Extract the first line through the line containing "lr_ = rf.build('lantern_roof', M['black'], lp, auto=30);" from the listing below, exactly as written.
___ Input material
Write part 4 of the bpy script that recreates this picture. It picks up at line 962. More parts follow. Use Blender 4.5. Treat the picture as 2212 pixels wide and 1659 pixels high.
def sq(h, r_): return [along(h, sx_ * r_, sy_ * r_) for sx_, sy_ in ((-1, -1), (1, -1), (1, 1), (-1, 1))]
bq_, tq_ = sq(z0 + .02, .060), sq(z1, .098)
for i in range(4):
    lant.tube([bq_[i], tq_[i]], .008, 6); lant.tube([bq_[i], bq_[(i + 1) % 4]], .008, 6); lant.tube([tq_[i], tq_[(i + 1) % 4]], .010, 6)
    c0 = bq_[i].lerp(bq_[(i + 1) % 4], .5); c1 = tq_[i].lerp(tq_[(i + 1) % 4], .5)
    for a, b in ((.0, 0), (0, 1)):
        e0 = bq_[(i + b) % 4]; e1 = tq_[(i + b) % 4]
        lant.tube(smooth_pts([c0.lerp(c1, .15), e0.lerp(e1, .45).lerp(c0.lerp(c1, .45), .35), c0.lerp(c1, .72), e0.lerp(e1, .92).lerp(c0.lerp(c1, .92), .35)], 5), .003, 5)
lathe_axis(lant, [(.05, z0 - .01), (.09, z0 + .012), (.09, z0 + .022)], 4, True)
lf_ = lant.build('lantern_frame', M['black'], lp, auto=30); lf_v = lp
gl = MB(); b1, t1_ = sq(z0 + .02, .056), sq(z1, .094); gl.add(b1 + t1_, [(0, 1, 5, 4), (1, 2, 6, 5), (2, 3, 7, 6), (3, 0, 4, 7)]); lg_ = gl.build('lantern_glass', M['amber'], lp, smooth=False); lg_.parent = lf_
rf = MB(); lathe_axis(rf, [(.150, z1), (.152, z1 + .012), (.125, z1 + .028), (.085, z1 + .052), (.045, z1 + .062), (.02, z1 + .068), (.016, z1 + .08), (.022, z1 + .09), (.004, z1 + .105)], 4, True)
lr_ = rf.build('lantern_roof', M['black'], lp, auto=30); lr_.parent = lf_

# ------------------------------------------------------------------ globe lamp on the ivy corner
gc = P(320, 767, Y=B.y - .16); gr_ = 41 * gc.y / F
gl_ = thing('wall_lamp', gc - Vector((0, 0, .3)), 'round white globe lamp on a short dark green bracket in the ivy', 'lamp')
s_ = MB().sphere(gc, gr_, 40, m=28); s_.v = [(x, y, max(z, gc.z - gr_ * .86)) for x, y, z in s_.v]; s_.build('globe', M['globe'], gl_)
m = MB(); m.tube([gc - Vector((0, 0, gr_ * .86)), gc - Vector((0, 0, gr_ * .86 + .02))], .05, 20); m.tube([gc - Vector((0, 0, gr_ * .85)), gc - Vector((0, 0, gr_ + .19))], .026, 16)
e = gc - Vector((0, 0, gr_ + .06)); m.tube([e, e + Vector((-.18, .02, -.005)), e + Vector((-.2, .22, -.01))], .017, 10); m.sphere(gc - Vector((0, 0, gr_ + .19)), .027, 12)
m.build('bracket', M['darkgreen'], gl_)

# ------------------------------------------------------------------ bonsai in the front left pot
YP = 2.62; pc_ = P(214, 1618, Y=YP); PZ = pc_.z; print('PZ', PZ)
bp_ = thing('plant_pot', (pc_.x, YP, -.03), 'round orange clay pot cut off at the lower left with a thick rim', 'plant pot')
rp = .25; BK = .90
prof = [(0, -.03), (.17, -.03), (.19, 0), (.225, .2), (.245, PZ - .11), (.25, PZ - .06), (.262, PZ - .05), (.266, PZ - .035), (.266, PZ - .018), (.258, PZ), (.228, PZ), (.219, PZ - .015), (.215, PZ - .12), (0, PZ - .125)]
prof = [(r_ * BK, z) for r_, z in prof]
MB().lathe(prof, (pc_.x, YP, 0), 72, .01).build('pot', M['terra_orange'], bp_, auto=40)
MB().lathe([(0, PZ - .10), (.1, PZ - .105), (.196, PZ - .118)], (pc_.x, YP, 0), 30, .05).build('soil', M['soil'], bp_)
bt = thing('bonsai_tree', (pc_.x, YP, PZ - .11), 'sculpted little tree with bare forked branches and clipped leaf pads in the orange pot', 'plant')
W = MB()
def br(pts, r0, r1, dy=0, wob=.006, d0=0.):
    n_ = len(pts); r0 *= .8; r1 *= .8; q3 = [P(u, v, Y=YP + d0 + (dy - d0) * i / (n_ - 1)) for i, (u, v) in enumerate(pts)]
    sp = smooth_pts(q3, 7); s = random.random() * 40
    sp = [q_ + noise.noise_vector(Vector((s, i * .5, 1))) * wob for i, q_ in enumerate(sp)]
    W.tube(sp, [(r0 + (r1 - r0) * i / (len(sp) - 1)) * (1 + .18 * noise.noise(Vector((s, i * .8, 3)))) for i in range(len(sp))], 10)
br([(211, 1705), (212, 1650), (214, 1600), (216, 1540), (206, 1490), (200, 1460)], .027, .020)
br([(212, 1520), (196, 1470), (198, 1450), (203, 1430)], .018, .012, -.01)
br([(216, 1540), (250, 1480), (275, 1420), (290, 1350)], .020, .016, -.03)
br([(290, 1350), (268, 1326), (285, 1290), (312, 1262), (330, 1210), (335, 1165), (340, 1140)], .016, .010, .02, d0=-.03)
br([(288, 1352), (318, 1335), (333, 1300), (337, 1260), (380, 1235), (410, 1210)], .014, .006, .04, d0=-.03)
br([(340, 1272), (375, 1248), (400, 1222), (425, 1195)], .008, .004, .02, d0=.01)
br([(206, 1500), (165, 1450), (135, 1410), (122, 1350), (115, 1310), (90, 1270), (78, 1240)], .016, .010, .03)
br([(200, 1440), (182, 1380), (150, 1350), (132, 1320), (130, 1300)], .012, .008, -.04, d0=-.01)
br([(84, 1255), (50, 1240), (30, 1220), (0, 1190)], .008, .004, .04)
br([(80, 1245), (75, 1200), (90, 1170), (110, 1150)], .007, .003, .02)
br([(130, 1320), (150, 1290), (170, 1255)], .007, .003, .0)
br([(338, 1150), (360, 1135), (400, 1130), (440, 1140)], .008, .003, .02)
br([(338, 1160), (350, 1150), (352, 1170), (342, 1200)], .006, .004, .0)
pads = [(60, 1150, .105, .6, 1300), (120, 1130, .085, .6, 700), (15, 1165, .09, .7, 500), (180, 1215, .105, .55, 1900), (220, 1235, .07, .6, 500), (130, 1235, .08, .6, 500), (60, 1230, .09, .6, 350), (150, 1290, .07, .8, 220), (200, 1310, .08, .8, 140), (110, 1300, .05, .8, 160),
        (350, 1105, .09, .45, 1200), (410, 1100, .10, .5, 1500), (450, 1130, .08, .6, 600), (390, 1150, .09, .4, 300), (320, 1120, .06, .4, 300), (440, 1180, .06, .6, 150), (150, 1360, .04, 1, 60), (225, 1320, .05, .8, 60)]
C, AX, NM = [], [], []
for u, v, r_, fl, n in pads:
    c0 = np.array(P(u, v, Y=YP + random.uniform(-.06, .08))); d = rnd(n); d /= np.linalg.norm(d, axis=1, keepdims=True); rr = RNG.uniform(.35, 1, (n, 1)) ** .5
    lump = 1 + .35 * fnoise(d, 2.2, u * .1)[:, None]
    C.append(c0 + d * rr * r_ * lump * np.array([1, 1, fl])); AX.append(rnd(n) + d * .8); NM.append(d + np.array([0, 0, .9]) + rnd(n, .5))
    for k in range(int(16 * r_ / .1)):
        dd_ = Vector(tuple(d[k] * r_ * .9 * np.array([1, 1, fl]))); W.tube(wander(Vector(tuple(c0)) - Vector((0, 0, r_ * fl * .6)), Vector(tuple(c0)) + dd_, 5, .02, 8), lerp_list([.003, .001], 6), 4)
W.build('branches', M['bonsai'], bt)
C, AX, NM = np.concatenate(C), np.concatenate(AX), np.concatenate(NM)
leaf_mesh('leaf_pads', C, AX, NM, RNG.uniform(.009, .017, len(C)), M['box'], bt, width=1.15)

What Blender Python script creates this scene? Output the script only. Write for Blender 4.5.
______
Answer for the task:
Write part 4 of the bpy script that recreates this picture. It picks up at line 962. More parts follow. Use Blender 4.5. Treat the picture as 2212 pixels wide and 1659 pixels high.
def sq(h, r_): return [along(h, sx_ * r_, sy_ * r_) for sx_, sy_ in ((-1, -1), (1, -1), (1, 1), (-1, 1))]
bq_, tq_ = sq(z0 + .02, .060), sq(z1, .098)
for i in range(4):
    lant.tube([bq_[i], tq_[i]], .008, 6); lant.tube([bq_[i], bq_[(i + 1) % 4]], .008, 6); lant.tube([tq_[i], tq_[(i + 1) % 4]], .010, 6)
    c0 = bq_[i].lerp(bq_[(i + 1) % 4], .5); c1 = tq_[i].lerp(tq_[(i + 1) % 4], .5)
    for a, b in ((.0, 0), (0, 1)):
        e0 = bq_[(i + b) % 4]; e1 = tq_[(i + b) % 4]
        lant.tube(smooth_pts([c0.lerp(c1, .15), e0.lerp(e1, .45).lerp(c0.lerp(c1, .45), .35), c0.lerp(c1, .72), e0.lerp(e1, .92).lerp(c0.lerp(c1, .92), .35)], 5), .003, 5)
lathe_axis(lant, [(.05, z0 - .01), (.09, z0 + .012), (.09, z0 + .022)], 4, True)
lf_ = lant.build('lantern_frame', M['black'], lp, auto=30); lf_v = lp
gl = MB(); b1, t1_ = sq(z0 + .02, .056), sq(z1, .094); gl.add(b1 + t1_, [(0, 1, 5, 4), (1, 2, 6, 5), (2, 3, 7, 6), (3, 0, 4, 7)]); lg_ = gl.build('lantern_glass', M['amber'], lp, smooth=False); lg_.parent = lf_
rf = MB(); lathe_axis(rf, [(.150, z1), (.152, z1 + .012), (.125, z1 + .028), (.085, z1 + .052), (.045, z1 + .062), (.02, z1 + .068), (.016, z1 + .08), (.022, z1 + .09), (.004, z1 + .105)], 4, True)
lr_ = rf.build('lantern_roof', M['black'], lp, auto=30); lr_.parent = lf_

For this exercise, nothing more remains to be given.